Monthly Archives: August 2013



Fill a sheet in your sketchbook with drawings of your hand in different positions. Then fill another sheet with drawings of your bare feet in different positions. Which is more difficult?




A really great exercise is to stretch your memory and draw without looking at the subject. I encourage my students to begin by staring at a subject for 5 minutes, memorizing as much as you can, then draw what you remember. The next exercise is to stare at a subject for 8 minutes and then draw from your memory. Lastly, stare at another subject for 10 minutes, and then draw from memory. Ask yourself: What did I have to do to remember what I saw — did I count things, or try to memorize shapes and angles, or did I visualize each line to store it in my mind? Try this memory exercise over and over again to improve your drawing .



Make a drawing in your sketchbook looking down from a high vantage point such as buildings seen from a high window, or a person standing on a floor directly below you.  Note how the shape is distorted.  Is there any linear perspective involved?  Where is your horizon line (eye level)?  Make another drawing at a low vantage point looking upward at an object (worm’s eye view).  How does the perspective change?  Where is your eye level now?  What does a tall building look like when you are looking directly skyward?  Do you see another vanishing point?


light direction

One of the qualities of light and shadow is the direction of the light source.  Direct lighting means one source of light is on the object; in this case, the shadows are dark and mostly hard-edged, and more values can be seen as opposed to diffused lighting.  On the same page of your sketchbook,  draw the same object from three different directions of light:  Top lighting, back lighting, and side lighting.  Which is more dramatic?  Which seems more three-dimensional? How do the shadows change?  Where are the highlights? Do you see reflected lighting?  How many values do you find in each drawing?


Doodles, Noodles

I found this idea in Bert Dodson’s book KEYS TO DRAWING WITH IMAGINATION:  a great resource.  “Doodling” is just drawing any shape you want in a random way without thinking about it (right-brain activity), and then decorating the doodle with some “Noodling” – thought out, repetitive, and controlled (left-brain activity).  The process is a lot like the Zentangles I’ve already mentioned.  Remember what Paul Klee said about “taking a line for a walk?”  These can be expanded and changed in a lot of different ways.  See his book for more ideas!
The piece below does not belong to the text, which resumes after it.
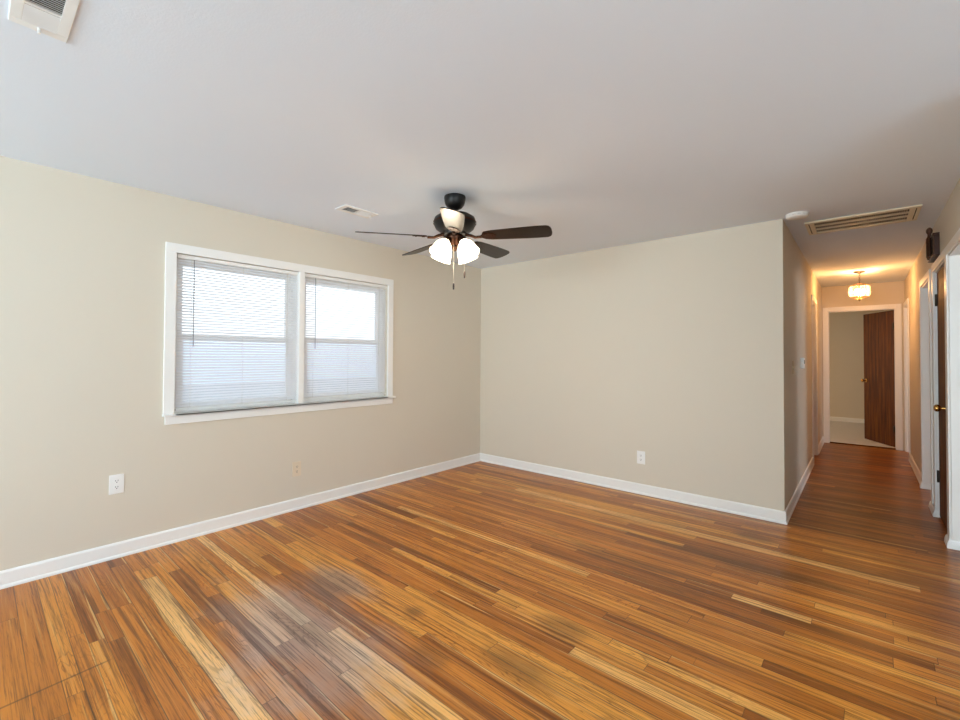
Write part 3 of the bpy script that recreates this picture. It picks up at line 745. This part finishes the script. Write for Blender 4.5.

Make a format about 7 x 9″ in your sketchbook.  Start drawing a face you’ve seen in a newspaper or magazine article somewhere in the center of your sketchbook page.  Then start to add faces on top of faces — all sizes, shapes, genders, ages, ethnic groups, and poses superimposing and overlapping each other.  These should be purely imaginative — don’t worry if they don’t look accurate–that’s not the point.  Keep going until you’ve used up most of the paper. Fill in negative shapes with dark values.  Use either pen and ink, charcoal, or pencil.


3 Values

Cut out a photo from a newspaper or magazine and glue or tape it down on one side of your open sketchbook.  Make a format the same size on the facing page.  Draw the scene using only four values:  black, the white of the paper, a light grey and a medium grey.  You will have to pull together values that are close to each other to make on four values.  This exercise is valuable when painting in plein air — you learn how to see the major shapes and the major values (simplify, in other words.)



In your sketchbook, draw something beginning with every letter of the alphabet — you can draw one a day for 26 days, or do more than one a day.  Try to use some abstract concepts as well such as J = Jealousy.  Use color medium of your choice.